Une alternative au désinvestissement consiste ainsi à investir dans des indices bas-carbone ou zéro-fossiles, où le fournisseur d’indices exclue les entreprises émettant trop de CO2, selon ses propres – et souvent complexes – règles et définitions.

Recréer le lien entre finance et économie réelle

Forcer les investisseurs à tenir compte de l’impact de leurs décisions sur l’économie réelle est probablement l’apport essentiel du désinvestissement. C’est aussi le plus démoralisant : dans un monde de liberté des flux de capitaux, de dérégulation, et de politiques monétaires souples, il est impossible de percevoir l’effet de telles décisions, même lorsqu’elles rassemblent d’impressionnantes coalitions d’investisseurs institutionnels.

L’espoir, c’est que l’attention croissante portée aux conséquences financières du changement climatique conduise l’industrie financière à aller au-delà du rendement à court terme, et à repenser son impact sur l’économie réelle. En 1967, Adolf Berle écrit : « La seule contribution [de l’actionnaire] à une autre personne que lui-même est le maintien de la liquidité pour d’autres actionnaires qui souhaiteraient convertir leur portefeuille en cash. Manifestement, il ne peut pas et n’a pas l’intention de contribuer à l’effort managérial ou entrepreneurial ». Pour les investisseurs, le mouvement de désinvestissement est une opportunité de lui donner tort.
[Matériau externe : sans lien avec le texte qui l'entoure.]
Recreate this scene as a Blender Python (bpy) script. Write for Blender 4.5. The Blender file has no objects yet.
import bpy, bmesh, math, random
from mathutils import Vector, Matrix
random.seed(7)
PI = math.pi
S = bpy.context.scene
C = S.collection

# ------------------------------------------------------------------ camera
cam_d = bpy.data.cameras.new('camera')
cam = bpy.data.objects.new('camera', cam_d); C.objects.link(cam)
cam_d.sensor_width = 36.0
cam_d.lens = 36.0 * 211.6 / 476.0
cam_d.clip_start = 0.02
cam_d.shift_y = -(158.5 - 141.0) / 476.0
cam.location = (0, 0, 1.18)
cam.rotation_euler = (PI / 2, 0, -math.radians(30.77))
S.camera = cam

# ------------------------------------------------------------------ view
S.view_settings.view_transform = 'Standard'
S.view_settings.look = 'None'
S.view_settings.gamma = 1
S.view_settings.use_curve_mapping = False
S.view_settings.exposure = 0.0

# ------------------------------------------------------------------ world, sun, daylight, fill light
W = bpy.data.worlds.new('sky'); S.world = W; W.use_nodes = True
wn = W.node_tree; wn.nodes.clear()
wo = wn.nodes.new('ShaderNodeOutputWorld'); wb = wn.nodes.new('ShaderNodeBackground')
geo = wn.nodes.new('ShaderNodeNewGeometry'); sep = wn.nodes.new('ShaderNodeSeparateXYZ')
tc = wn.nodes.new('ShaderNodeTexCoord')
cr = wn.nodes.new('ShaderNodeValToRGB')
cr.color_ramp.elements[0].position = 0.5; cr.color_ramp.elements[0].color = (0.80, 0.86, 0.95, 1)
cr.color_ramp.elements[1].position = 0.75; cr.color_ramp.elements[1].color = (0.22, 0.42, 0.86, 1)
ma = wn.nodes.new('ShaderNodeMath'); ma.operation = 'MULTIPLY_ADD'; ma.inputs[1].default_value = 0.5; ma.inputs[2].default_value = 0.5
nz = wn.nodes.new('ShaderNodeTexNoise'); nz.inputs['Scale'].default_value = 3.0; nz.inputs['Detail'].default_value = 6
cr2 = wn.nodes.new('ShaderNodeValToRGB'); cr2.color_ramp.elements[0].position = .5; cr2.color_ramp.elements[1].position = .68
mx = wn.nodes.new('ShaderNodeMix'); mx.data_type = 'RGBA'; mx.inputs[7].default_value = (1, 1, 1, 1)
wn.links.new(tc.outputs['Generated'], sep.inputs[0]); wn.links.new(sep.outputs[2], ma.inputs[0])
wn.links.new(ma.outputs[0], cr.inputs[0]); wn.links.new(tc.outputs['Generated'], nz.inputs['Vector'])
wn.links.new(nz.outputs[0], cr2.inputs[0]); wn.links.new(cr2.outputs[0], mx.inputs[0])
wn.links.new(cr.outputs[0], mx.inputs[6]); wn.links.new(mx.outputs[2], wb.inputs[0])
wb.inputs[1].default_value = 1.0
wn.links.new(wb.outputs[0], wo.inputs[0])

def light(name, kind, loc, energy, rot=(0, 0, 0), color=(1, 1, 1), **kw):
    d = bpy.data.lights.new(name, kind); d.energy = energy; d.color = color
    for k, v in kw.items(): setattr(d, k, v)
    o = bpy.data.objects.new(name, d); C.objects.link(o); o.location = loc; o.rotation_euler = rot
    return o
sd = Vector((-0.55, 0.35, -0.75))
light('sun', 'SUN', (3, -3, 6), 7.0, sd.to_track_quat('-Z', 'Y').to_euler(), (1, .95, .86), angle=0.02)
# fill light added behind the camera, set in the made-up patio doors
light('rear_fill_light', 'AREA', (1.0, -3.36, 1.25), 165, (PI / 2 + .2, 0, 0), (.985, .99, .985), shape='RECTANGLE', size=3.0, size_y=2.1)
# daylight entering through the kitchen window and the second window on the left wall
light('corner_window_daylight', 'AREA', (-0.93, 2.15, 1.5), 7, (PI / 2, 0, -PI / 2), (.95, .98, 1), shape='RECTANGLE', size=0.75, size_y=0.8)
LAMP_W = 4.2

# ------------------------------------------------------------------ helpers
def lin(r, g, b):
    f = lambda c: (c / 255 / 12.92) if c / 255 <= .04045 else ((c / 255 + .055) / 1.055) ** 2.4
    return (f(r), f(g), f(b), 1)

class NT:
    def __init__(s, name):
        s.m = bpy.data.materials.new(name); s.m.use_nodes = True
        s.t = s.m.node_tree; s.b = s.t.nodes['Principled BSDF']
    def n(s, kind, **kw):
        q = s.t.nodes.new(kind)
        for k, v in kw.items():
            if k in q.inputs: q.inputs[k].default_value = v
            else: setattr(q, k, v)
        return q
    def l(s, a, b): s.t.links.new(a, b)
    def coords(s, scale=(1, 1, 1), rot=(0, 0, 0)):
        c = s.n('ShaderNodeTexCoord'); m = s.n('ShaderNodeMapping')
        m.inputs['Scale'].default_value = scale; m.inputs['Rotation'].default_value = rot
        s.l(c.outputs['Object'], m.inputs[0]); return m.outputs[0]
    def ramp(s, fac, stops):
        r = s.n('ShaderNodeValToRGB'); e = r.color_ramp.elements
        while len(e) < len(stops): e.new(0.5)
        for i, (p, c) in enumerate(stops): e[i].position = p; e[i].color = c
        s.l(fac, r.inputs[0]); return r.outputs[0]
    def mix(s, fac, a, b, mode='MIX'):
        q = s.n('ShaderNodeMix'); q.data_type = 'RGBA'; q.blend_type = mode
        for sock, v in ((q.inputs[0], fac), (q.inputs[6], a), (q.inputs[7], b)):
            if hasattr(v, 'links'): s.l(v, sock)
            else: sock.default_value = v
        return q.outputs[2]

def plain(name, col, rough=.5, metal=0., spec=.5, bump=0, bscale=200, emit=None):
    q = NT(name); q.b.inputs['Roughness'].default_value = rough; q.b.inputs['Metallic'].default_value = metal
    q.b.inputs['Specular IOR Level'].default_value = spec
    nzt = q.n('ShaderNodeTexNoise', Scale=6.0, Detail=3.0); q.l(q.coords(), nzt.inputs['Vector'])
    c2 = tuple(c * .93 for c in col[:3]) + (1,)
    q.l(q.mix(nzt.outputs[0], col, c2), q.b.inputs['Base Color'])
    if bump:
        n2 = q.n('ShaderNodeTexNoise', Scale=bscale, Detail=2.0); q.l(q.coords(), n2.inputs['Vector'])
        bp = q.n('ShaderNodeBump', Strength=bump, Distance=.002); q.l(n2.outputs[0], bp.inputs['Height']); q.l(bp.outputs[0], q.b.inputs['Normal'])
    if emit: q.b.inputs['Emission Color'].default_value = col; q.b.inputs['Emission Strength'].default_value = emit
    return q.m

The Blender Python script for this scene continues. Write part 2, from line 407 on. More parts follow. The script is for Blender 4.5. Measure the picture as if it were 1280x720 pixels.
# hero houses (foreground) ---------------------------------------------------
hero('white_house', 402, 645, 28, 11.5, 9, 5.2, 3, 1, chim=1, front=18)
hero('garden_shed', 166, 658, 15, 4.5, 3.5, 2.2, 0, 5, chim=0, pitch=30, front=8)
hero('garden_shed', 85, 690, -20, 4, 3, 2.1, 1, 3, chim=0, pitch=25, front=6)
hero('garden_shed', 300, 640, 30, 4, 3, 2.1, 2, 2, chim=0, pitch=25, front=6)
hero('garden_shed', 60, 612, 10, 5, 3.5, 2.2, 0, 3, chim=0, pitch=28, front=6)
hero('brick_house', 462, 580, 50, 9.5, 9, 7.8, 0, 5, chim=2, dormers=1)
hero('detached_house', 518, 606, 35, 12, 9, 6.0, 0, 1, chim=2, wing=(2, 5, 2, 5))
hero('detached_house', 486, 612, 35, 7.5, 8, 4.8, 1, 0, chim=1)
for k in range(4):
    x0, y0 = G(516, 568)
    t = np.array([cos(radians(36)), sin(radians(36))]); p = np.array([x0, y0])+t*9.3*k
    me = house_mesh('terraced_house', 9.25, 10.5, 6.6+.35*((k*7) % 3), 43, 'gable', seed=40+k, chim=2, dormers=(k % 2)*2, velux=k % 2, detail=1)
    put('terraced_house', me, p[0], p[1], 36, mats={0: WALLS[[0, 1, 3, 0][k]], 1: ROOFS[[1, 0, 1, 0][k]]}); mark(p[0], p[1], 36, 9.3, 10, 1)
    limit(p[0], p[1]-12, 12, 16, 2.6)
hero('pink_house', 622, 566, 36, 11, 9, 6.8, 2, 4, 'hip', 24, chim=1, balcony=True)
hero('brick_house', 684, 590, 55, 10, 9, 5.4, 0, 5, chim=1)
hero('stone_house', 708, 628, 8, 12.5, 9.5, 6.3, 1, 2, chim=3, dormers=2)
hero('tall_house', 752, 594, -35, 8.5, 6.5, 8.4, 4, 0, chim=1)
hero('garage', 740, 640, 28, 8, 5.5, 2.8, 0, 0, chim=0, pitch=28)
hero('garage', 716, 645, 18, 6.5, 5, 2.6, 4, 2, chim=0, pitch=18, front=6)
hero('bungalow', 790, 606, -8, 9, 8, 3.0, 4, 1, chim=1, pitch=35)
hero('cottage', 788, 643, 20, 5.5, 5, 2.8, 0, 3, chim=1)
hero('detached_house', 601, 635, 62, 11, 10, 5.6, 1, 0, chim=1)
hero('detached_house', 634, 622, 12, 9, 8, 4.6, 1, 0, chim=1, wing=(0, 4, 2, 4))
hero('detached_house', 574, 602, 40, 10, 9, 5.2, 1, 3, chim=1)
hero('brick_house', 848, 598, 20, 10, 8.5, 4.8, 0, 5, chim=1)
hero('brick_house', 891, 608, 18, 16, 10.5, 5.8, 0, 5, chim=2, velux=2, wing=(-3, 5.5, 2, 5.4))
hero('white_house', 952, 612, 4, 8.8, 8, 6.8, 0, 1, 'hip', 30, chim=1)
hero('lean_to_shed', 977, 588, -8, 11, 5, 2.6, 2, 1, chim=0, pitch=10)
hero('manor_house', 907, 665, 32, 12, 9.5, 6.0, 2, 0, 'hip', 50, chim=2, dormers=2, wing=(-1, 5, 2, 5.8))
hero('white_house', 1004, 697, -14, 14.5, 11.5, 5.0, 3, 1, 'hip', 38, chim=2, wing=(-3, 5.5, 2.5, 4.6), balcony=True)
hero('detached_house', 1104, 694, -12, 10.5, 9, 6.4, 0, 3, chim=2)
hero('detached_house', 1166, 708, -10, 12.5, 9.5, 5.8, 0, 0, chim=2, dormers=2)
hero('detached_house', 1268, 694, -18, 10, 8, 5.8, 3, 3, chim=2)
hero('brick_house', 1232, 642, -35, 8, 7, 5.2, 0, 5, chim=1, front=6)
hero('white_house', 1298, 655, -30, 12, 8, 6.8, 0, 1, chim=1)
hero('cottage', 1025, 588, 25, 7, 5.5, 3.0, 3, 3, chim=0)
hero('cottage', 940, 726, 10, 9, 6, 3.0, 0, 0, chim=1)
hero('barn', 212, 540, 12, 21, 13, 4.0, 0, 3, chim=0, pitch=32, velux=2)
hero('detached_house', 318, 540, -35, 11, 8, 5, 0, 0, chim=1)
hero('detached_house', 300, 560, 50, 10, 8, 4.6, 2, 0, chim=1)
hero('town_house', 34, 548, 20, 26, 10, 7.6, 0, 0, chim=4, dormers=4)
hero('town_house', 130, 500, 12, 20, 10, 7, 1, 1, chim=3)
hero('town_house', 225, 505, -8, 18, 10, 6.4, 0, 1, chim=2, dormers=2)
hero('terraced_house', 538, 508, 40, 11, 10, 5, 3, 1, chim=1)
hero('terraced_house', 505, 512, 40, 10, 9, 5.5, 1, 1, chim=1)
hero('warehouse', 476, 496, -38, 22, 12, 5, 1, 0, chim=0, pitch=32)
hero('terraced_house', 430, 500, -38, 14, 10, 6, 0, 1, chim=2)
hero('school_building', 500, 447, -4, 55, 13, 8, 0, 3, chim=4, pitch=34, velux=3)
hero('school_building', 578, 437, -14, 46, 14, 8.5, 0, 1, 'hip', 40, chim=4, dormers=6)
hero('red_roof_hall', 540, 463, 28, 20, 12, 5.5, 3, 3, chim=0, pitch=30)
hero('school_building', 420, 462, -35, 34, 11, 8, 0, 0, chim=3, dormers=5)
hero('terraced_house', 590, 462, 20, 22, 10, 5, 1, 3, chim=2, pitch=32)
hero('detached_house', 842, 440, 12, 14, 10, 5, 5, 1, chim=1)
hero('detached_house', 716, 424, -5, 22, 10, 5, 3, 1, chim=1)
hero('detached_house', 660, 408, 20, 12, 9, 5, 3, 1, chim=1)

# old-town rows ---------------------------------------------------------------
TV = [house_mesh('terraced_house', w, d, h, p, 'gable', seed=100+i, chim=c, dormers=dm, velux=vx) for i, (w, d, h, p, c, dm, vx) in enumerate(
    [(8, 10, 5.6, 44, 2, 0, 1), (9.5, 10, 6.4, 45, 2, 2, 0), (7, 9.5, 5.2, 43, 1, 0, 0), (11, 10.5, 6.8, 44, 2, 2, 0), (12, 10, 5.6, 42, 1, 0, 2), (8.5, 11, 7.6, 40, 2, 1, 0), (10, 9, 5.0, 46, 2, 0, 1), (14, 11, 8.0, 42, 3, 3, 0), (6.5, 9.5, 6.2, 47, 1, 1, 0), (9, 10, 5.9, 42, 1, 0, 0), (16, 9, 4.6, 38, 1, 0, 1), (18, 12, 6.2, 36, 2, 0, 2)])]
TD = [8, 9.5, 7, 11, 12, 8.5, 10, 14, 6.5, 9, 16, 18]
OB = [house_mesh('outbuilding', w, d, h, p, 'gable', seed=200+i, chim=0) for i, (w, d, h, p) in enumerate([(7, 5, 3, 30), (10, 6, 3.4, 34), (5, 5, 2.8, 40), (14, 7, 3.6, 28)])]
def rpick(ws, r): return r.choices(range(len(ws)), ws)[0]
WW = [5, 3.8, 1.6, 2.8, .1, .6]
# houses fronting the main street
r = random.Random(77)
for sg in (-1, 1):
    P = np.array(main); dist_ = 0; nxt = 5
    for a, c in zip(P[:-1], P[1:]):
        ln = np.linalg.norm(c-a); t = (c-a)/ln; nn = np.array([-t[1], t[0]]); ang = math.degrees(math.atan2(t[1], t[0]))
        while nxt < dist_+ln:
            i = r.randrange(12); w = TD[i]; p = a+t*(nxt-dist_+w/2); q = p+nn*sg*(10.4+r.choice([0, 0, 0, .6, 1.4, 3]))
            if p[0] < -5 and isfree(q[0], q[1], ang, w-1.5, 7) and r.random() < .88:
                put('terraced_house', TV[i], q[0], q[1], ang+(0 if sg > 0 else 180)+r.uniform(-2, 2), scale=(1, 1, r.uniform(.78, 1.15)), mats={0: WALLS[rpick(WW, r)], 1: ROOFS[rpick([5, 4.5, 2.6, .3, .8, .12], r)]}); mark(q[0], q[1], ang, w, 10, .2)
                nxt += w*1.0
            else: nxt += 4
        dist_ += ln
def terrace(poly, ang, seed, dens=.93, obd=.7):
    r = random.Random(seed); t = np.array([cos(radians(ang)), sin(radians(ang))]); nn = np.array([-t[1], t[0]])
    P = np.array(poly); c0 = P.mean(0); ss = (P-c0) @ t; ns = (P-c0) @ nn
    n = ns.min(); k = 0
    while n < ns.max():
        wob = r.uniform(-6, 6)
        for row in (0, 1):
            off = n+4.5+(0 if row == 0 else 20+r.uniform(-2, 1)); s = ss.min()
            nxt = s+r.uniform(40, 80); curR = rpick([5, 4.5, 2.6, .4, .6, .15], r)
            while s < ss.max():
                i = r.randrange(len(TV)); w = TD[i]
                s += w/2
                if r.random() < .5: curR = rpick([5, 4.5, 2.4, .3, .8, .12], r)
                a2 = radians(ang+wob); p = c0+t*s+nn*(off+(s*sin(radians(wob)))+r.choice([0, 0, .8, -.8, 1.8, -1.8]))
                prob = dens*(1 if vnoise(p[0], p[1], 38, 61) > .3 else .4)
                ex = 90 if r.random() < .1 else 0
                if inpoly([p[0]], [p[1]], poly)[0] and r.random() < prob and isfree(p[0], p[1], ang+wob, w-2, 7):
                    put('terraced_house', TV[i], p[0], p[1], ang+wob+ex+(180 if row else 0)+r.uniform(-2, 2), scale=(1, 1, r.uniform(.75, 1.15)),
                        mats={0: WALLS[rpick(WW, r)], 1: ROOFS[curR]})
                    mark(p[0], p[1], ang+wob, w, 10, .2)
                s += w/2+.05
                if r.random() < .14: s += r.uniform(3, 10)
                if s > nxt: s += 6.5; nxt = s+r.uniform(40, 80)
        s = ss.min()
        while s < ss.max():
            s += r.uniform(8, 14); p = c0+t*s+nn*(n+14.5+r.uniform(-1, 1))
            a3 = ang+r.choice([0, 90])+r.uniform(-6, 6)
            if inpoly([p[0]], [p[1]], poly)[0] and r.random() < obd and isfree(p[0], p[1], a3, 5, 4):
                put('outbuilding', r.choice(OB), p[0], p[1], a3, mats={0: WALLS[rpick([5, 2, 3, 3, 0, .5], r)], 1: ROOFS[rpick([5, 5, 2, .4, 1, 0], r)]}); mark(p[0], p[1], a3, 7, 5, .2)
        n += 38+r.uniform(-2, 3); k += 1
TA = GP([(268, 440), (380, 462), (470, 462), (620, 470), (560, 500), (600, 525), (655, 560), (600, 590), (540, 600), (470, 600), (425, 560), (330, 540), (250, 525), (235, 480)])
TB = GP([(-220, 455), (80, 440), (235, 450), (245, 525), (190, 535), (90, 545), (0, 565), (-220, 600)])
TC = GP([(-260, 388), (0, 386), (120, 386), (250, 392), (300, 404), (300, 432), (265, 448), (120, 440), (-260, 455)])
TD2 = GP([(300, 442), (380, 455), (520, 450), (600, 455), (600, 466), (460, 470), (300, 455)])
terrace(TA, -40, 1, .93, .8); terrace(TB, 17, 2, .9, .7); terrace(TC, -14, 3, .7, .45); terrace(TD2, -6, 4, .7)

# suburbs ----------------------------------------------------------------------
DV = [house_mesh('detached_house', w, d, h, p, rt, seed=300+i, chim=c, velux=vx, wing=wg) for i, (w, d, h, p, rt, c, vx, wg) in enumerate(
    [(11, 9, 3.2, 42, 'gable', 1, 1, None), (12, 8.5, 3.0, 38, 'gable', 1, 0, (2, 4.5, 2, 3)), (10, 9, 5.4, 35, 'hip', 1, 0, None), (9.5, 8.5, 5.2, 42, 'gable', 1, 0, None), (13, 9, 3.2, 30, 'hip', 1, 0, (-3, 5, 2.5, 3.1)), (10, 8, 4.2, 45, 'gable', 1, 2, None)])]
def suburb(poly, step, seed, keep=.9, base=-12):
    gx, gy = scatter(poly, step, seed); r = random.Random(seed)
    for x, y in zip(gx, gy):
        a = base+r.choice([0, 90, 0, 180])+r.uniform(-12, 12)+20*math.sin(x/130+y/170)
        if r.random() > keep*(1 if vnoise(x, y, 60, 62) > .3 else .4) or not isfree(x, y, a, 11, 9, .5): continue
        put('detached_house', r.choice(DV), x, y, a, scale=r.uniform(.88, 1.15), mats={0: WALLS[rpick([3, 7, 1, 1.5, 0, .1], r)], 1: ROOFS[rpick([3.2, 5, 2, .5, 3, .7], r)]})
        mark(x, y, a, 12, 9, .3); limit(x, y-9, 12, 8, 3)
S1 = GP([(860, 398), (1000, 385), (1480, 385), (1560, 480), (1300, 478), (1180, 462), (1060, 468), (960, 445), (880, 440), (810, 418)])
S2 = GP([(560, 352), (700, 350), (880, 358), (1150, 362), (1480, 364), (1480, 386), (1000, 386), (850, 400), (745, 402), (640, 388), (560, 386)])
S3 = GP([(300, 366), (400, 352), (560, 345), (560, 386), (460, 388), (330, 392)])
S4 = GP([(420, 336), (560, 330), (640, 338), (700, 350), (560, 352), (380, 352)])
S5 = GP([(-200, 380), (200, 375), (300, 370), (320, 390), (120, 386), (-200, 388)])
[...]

Enfin.

Fabien Hassan

 

Bibliographie

  • Grossman, B. R., & Sharpe, W. F. (1986). Financial implications of South African divestment. Financial Analysts Journal, 42(4), 15-29.
  • Kay, J. (2012). The Kay review of UK equity markets and long-term decision making. Final Report, 112.
  • Meznar, M. B., Nigh, D., & Kwok, C. C. (1994). Effect of announcements of withdrawal from South Africa on stockholder wealth. Academy of Management Journal, 37(6), 1633-1648.
  • Posnikoff, J. F. (1997). Disinvestment from South Africa: They did well by doing good. Contemporary Economic Policy, 15(1), 76.
  • Rudd, A. (1979). Divestment of South African Equities: How Risky?. The Journal of Portfolio Management, 5(3), 5-10.